Alrededor de ellas pulula un tupido enjambre de criaturas integrado por el resto de miembros de la familia nuclear y por los que pertenecen a las nuevas que se van formando, además de sirvientas y empleados y amistades, hasta convertir Música de ópera en un retablo de la vida cotidiana e intrahistórica en una capital de provincia española —aunque no se menciona, se reconoce Zaragoza— durante dicho periodo. El predominio de un narrador omnisciente aplana el relato, que se ofrece desde una perspectiva apenas contrastada, la mayoría de las veces desde fuera, y sin apenas dejar ver ni oír directamente a los personajes. El afán por introducir elementos enigmáticos —esos múltiples secretos que se anuncian con insistencia— y resortes chocantes opera desfavorablemente; porque no todos están elaborados como debieran, o no responden a una motivación plausible ni cumplen las expectativas porque acaban resultando ser rarezas ya muy vistas.

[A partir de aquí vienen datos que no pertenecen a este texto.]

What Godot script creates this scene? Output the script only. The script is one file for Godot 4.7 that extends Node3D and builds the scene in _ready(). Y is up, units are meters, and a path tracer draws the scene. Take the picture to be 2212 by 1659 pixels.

Si el designio de Soledad Puértolas en Música de ópera ha sido de inspiración barojiana —según le he oído declarar—, algo no acaba de funcionar conforme al modelo. Se reconoce la factura deslavazada y el instantaneísmo y el trazo impresionista, pero falta ironía y distancia. Sobra mucho de lo que siempre ha estado a la vista y faltan repliegues y esquinas.
Música de ópera. Soledad Puértolas. Anagrama, 2019. 280 páginas. 17,90 euros.